**Your objective**
Locate the lines of the listing below that hold "Take", then copy each of them.

Source data
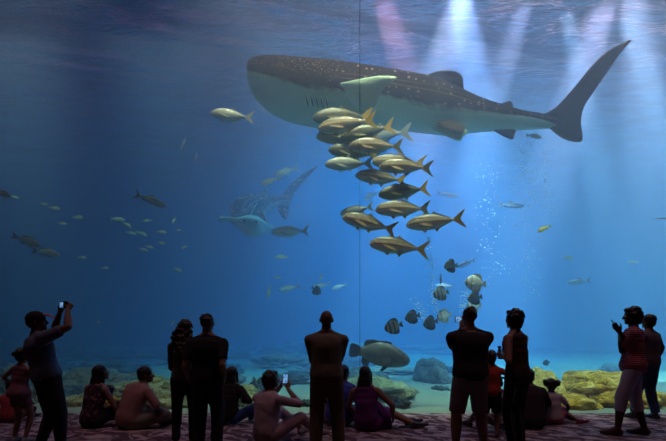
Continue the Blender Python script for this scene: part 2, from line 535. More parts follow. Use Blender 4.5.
G = 'jacks schooling below the large whale shark'
school = [
 ('shaded_jack', (312.5, 119), (375, 114), 9.75, 'shadowed jack with dark back, topmost of the school, touching the shark belly'),
 ('jack', (318, 126.5), (377, 121), 9.35, 'copper-flanked jack with golden tail, second from the top of the school'),
 ('shaded_jack', (316.5, 137), (383, 133), 9.85, 'shadowed green jack behind the copper ones, its head left of all near it'),
 ('shaded_jack', (340.5, 138), (396, 125), 9.55, 'shadowed jack with raised dark tail crossing the green one'),
 ('silver_jack', (352, 137), (412.5, 131), 10.3, 'pale jack furthest back, only its pale tail clear under the shark belly'),
 ('jack_bent', (348.5, 147), (406, 144), 9.2, 'dark-backed copper jack with wide forked tail, front of the upper cluster'),
 ('shaded_jack', (328.5, 148), (381, 157), 9.6, 'green shadowed jack with yellow drooping tail, lowest of the upper cluster'),
 ('silver_jack', (325, 165), (374, 163), 9.3, 'silver jack swimming alone at the left edge below the upper cluster'),
 ('jack_bent', (379.5, 165), (433.5, 168), 9.0, 'bronze jack right of the silver one, with a yellow tail showing behind it'),
 ('jack', (372, 162), (427.5, 163), 9.5, 'jack almost hidden behind a bronze one, only its yellow tail clear'),
 ('jack', (355.5, 174.5), (408, 181), 9.3, 'pale-backed jack with its tail tucked behind the bronze jack below'),
 ('shaded_jack', (378, 196), (432, 186), 9.1, 'dark bronze jack with raised tail in the middle of the school'),
 ('jack_bent', (375, 210), (433.5, 207), 8.95, 'long bronze jack, second of the two stacked dark ones mid-school'),
 ('silver_jack', (340, 213.5), (374, 207), 9.7, 'small silver-blue jack peeking out above a golden-faced one'),
 ('jack', (342.5, 217), (397.5, 230), 8.9, 'golden-faced jack swimming with its tail tilted down'),
 ('jack', (407, 224), (465, 219), 8.85, 'copper jack furthest right in the school'),
 ('jack', (369.5, 243), (430, 250), 8.75, 'golden striped jack, lowest of the school'),
]
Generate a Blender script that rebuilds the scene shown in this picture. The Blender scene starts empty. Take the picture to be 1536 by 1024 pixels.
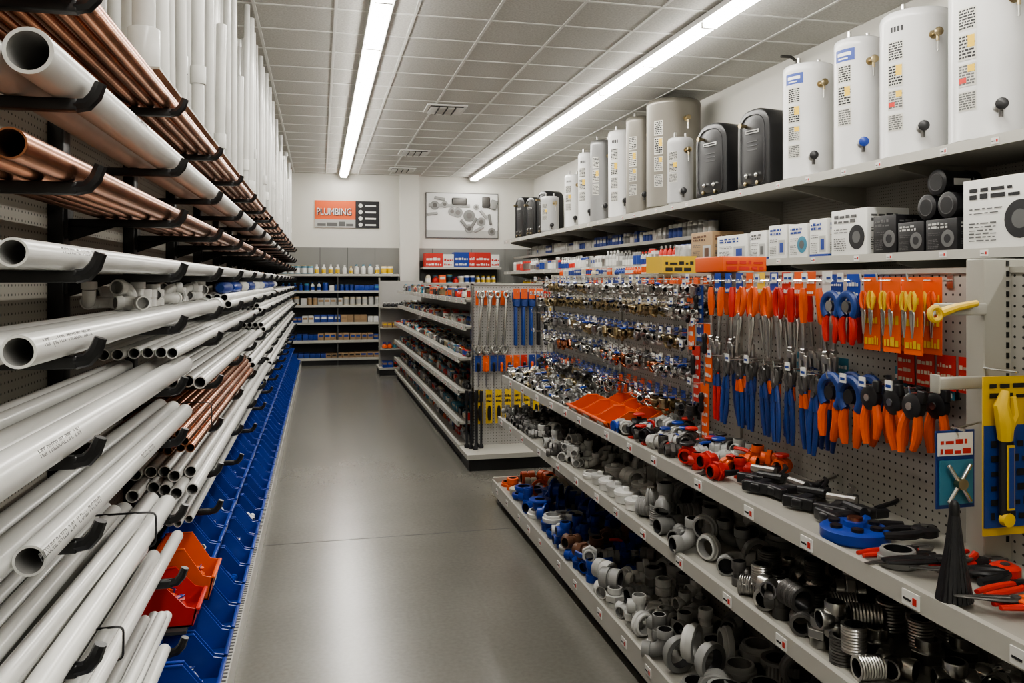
import bpy, math, random
import numpy as np
from mathutils import Matrix, Vector
random.seed(7)
R=random.random
def U(a,b): return a+(b-a)*R()
sc=bpy.context.scene
# ------------------------------------------------------------ materials
M={}
def mat(name,col,rough=.5,metal=0.,var=0.,noise=0.,nscale=20.,bump=0.,emis=0.,spec=.5):
    m=bpy.data.materials.new(name); m.use_nodes=True
    nt=m.node_tree; b=nt.nodes['Principled BSDF']
    b.inputs['Roughness'].default_value=rough; b.inputs['Metallic'].default_value=metal
    b.inputs['Specular IOR Level'].default_value=spec
    c=nt.nodes.new('ShaderNodeRGB'); c.outputs[0].default_value=(*col,1)
    out=c.outputs[0]
    if var>0:
        g=nt.nodes.new('ShaderNodeNewGeometry'); mr=nt.nodes.new('ShaderNodeMapRange')
        mr.inputs['To Min'].default_value=1-var; mr.inputs['To Max'].default_value=1+var*.6
        nt.links.new(g.outputs['Random Per Island'],mr.inputs['Value'])
        h=nt.nodes.new('ShaderNodeHueSaturation'); nt.links.new(mr.outputs[0],h.inputs['Value']); nt.links.new(out,h.inputs['Color']); out=h.outputs[0]
    if noise>0 or bump>0:
        tc=nt.nodes.new('ShaderNodeTexCoord'); n=nt.nodes.new('ShaderNodeTexNoise'); n.inputs['Scale'].default_value=nscale; n.inputs['Detail'].default_value=4
        nt.links.new(tc.outputs['Object'],n.inputs['Vector'])
        if noise>0:
            mr=nt.nodes.new('ShaderNodeMapRange'); mr.inputs['From Min'].default_value=.3; mr.inputs['From Max'].default_value=.7
            mr.inputs['To Min'].default_value=1-noise; mr.inputs['To Max'].default_value=1+noise*.5
            nt.links.new(n.outputs['Fac'],mr.inputs['Value'])
            h=nt.nodes.new('ShaderNodeHueSaturation'); nt.links.new(mr.outputs[0],h.inputs['Value']); nt.links.new(out,h.inputs['Color']); out=h.outputs[0]
        if bump>0:
            bp=nt.nodes.new('ShaderNodeBump'); bp.inputs['Strength'].default_value=bump; bp.inputs['Distance'].default_value=.01
            nt.links.new(n.outputs['Fac'],bp.inputs['Height']); nt.links.new(bp.outputs[0],b.inputs['Normal'])
    nt.links.new(out,b.inputs['Base Color'])
    if emis>0:
        b.inputs['Emission Color'].default_value=(1.,.965,.90,1); b.inputs['Emission Strength'].default_value=emis
    M[name]=m; return m
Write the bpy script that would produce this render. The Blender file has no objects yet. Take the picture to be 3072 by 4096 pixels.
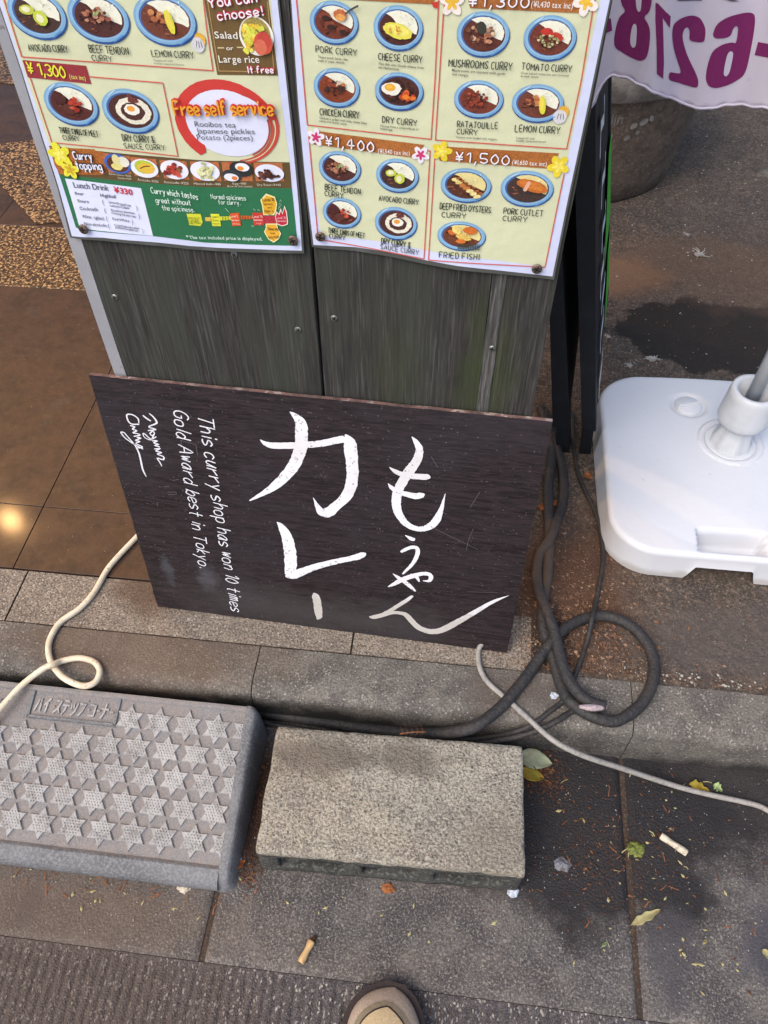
import bpy, bmesh, math, random
import numpy as np
from mathutils import Vector, Matrix, noise
from mathutils.geometry import tessellate_polygon
random.seed(7)
SC = bpy.context.scene
COL = SC.collection
PI = math.pi

# ------------------------------------------------------------------ camera
FPX = 3071.6
CAMLOC = Vector((0.23814, -0.26843, 1.27326))
RC = Matrix(((0.99337088, -0.08082758, 0.08173859),
             (0.11397302, 0.78518461, -0.60868324),
             (-0.01498149, 0.6139642, 0.78919169)))
cam_d = bpy.data.cameras.new('camera')
cam = bpy.data.objects.new('camera', cam_d)
COL.objects.link(cam)
cam.matrix_world = Matrix.Translation(CAMLOC) @ RC.to_4x4()
cam_d.sensor_fit = 'HORIZONTAL'
cam_d.sensor_width = 36.0
cam_d.lens = FPX / 3072 * 36.0
cam_d.clip_start = 0.02
cam_d.clip_end = 1000
SC.camera = cam

# ------------------------------------------------------------------ light
world = bpy.data.worlds.new('World'); SC.world = world
world.use_nodes = True
wn = world.node_tree.nodes; wn.clear()
wo = wn.new('ShaderNodeOutputWorld'); bg = wn.new('ShaderNodeBackground'); sk = wn.new('ShaderNodeTexSky')
sk.sky_type = 'NISHITA'; sk.sun_disc = False
SUN_EL, SUN_AZ = math.radians(52), math.radians(217)      # azimuth clockwise from +Y (light comes from behind-left of the camera)
sk.sun_elevation = SUN_EL; sk.sun_rotation = SUN_AZ
sk.air_density = 1.0; sk.dust_density = 4.0; sk.ozone_density = 1.0
bg.inputs['Strength'].default_value = 0.15
world.node_tree.links.new(sk.outputs[0], bg.inputs[0]); world.node_tree.links.new(bg.outputs[0], wo.inputs[0])
sun_d = bpy.data.lights.new('sun', 'SUN'); sun_d.energy = 0.65; sun_d.angle = math.radians(40); sun_d.color = (1.0, 0.98, 0.95)
sun = bpy.data.objects.new('sun', sun_d); COL.objects.link(sun)
sdir = Vector((math.sin(SUN_AZ) * math.cos(SUN_EL), math.cos(SUN_AZ) * math.cos(SUN_EL), math.sin(SUN_EL)))
sun.rotation_euler = sdir.to_track_quat('Z', 'Y').to_euler()
sun.location = (0, -2, 5)
def downlight(name, loc, power, r=0.05):
    l = bpy.data.lights.new(name, 'SPOT'); l.energy = power; l.color = (1.0, 0.56, 0.22); l.shadow_soft_size = r
    l.spot_size = math.radians(78); l.spot_blend = 0.8
    o = bpy.data.objects.new(name, l); COL.objects.link(o); o.location = loc
    d = Vector((-1.0, 1.15, 0.1)) - Vector(loc)
    o.rotation_euler = (-d).to_track_quat('Z', 'Y').to_euler()
LAMPS = ((-2.39, 2.27, 2.6), (-1.35, 2.55, 2.6))
downlight('shop_downlight', LAMPS[0], 80)
downlight('shop_downlight', LAMPS[1], 30)
SC.view_settings.view_transform = 'Standard'; SC.view_settings.look = 'None'
SC.view_settings.gamma = 1.0; SC.view_settings.use_curve_mapping = False
SC.view_settings.exposure = 0.72

# ------------------------------------------------------------------ pixel of the photograph -> point on a known plane
def ray(x, y): return RC @ Vector(((x - 1536) / FPX, -(y - 2048) / FPX, -1.0))
def U(x, y, z=0.0):
    d = ray(x, y); t = (z - CAMLOC.z) / d.z
    return CAMLOC + d * t
def PLn(x, y, p0, n):
    d = ray(x, y); p0 = Vector(p0); n = Vector(n)
    return CAMLOC + d * ((p0 - CAMLOC).dot(n) / d.dot(n))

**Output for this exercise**
Generate a Blender script that rebuilds the scene shown in this picture. The Blender scene starts empty. Take the picture to be 1536 by 1024 pixels.
Write the bpy script that would produce this render. The Blender file has no objects yet. Take the picture to be 3072 by 4096 pixels.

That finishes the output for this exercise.